Jan 13, 2010

A bit about the evolution of PA announcing in sports

The Toronto Argonauts of the CFL hired a new PA Announcer last year. The Toronto Star had a short article that touched a bit on how the job of stadium/arena PA announcer has evolved:

When the Argos began their search for a new announcer, Nathan Downer was at the top of their shortlist. The professionally trained voice that can go from deep and authoritative to booming and excited? Check. Toronto sports (and especially Argo-centric) background? He counts the team's 1982 return to the Grey Cup as a cherished sporting memory. Add experience as sports director for the Flow 93.5, and his present position, and there's some recognition factor there.

That, and, of course, a personal style, deepens the longer Downer, or anyone for that matter, stays in these kind of positions.

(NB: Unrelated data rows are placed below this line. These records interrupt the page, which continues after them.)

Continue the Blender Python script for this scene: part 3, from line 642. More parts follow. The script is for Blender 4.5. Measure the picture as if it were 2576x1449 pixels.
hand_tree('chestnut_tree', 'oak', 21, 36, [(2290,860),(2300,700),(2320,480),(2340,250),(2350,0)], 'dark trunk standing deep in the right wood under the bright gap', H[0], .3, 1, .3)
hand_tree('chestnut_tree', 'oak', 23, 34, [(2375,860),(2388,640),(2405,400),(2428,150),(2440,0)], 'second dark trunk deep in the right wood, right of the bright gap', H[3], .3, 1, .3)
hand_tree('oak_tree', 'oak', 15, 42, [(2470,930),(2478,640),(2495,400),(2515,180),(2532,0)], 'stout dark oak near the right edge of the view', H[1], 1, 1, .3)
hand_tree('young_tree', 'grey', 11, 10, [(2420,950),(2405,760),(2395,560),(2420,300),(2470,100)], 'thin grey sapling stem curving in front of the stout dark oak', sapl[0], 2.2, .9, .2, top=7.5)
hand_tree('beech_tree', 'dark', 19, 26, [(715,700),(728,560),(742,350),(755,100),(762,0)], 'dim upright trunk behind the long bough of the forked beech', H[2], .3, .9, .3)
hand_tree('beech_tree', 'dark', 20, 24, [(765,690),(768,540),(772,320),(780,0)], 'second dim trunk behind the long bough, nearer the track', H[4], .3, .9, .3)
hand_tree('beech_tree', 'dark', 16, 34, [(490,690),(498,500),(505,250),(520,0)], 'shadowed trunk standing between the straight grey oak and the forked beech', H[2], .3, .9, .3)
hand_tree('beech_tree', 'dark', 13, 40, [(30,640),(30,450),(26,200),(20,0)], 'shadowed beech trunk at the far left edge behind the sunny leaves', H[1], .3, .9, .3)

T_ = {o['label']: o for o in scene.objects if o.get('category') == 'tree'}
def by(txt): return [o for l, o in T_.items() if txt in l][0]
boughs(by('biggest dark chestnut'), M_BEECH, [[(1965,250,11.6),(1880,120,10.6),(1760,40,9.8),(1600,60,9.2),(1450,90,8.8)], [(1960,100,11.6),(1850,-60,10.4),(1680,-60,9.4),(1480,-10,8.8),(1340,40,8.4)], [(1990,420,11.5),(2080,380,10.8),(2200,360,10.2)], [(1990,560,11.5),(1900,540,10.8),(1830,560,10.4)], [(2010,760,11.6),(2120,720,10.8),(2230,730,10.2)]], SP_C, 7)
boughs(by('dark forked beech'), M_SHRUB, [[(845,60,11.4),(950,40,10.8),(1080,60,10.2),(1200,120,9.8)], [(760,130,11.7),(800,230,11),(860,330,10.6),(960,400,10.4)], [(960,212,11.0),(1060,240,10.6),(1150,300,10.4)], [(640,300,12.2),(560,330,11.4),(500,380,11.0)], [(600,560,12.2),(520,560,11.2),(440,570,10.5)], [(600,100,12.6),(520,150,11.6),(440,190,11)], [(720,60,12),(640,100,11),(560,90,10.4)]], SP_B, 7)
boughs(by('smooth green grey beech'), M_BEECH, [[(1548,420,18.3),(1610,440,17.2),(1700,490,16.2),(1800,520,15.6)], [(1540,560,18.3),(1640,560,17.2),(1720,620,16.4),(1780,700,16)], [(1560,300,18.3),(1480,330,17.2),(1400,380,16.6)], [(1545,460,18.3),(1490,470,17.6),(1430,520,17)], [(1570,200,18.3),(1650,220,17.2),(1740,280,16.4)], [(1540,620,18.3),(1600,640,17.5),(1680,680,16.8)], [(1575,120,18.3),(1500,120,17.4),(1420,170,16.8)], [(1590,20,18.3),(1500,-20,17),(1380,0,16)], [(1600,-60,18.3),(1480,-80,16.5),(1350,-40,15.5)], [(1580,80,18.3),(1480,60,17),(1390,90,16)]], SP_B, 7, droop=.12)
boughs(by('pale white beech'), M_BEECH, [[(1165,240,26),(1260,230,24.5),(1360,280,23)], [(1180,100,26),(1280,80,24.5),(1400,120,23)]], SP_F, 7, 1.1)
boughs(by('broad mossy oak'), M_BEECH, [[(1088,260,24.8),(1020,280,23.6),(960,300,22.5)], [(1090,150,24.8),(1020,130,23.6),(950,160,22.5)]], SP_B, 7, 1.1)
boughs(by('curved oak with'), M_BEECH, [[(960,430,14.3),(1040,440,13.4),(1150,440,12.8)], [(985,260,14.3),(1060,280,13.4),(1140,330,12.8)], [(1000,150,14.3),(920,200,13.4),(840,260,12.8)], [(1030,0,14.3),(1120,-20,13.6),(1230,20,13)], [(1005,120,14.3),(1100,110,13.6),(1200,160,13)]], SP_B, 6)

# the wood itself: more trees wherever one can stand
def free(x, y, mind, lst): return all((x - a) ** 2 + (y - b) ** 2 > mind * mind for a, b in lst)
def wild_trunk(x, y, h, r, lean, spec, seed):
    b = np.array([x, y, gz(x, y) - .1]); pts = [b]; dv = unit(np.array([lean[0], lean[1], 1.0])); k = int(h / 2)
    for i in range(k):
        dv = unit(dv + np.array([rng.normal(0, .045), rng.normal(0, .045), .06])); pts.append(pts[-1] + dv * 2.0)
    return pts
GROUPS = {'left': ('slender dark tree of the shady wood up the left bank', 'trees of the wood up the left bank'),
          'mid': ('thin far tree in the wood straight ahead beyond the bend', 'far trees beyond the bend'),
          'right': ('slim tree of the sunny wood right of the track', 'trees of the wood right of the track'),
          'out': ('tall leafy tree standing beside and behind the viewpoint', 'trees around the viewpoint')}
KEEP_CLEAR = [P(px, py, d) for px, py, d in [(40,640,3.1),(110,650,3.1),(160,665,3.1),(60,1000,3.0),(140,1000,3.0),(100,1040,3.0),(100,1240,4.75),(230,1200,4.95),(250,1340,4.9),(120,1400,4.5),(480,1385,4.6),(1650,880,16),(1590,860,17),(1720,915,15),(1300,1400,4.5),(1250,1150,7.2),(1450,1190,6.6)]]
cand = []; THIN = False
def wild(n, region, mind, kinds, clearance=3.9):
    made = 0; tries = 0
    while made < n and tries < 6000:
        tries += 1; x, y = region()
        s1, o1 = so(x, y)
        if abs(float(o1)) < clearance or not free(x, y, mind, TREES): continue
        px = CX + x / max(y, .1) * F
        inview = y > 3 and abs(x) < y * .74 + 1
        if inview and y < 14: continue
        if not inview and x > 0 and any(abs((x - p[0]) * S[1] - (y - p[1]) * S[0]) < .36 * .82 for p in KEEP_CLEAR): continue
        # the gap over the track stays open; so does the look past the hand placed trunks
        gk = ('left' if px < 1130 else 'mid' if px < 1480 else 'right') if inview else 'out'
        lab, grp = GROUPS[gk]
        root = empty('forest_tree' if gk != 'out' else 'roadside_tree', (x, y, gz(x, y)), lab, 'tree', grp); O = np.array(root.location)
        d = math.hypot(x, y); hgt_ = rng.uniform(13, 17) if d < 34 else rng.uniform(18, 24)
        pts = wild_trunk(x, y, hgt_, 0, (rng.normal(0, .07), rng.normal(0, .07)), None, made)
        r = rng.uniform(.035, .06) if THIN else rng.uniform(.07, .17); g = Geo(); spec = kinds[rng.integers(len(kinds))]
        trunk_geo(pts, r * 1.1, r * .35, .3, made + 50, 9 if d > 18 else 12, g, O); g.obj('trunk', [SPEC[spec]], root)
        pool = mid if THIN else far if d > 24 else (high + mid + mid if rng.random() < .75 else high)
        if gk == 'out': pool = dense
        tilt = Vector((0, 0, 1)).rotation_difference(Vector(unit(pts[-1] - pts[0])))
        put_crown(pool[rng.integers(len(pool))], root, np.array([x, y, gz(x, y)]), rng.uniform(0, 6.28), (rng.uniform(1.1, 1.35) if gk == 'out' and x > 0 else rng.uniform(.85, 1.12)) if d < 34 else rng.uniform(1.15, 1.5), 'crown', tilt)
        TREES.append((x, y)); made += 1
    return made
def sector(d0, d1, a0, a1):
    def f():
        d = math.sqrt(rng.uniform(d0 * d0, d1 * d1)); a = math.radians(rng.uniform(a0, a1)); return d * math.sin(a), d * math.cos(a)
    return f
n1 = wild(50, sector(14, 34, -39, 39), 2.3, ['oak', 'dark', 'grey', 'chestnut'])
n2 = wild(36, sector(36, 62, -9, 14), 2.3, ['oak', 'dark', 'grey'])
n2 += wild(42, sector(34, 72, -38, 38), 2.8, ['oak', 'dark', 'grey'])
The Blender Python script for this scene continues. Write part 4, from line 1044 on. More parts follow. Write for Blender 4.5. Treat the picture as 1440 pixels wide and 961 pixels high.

Andy Frost, who replaced the legendary Paul Morris as the Leafs' house voice a decade ago, can't open his mouth without the potential for one of those "Hey, aren't you...?" moments.

"It happens constantly – I'm in a store and I say something and people recognize the voice," said Frost, who was among upwards of 100 (some say as many as 300) to be considered to fill Morris's estimable vocal cords. "Sometimes it's, `Hey Andy, call a Sundin goal for us!' That's usually young kids."

There's more to it than uttering "last minute of play in the period." Accompanying Downer on his dress rehearsal night – a pre-season game – was a huge file of sponsors' announcements, timing notes and lineups. A spotter sits at his side, because, as he says, "you're going through this page by page – then you look up and there's the game going on. You can't lose track of that."

For the generation around when the Leafs last won the Stanley Cup, Morris's deadpan delivery was the gold standard. In a pro sports environment where glitzy packaging and "Make Some Noise" messages on the Jumbotron are the norm, the Morris model is emulated nowadays in fewer and fewer spots.

"A lot of teams are looking for people to be a little bit more of a cheerleader in some ways – guys like John Mason in Detroit (with the Pistons)," said Jon Cudo of gameops.com. "It's part of the NBA's entertainment model going back to the late 1980s and early 1990s, which other sports have picked up on."


It is not quite anything-goes, though. This remains very much a boys' club, the San Francisco Giants' Renel Brooks-Moon the only woman working as a PA announcer in big-time North American sports.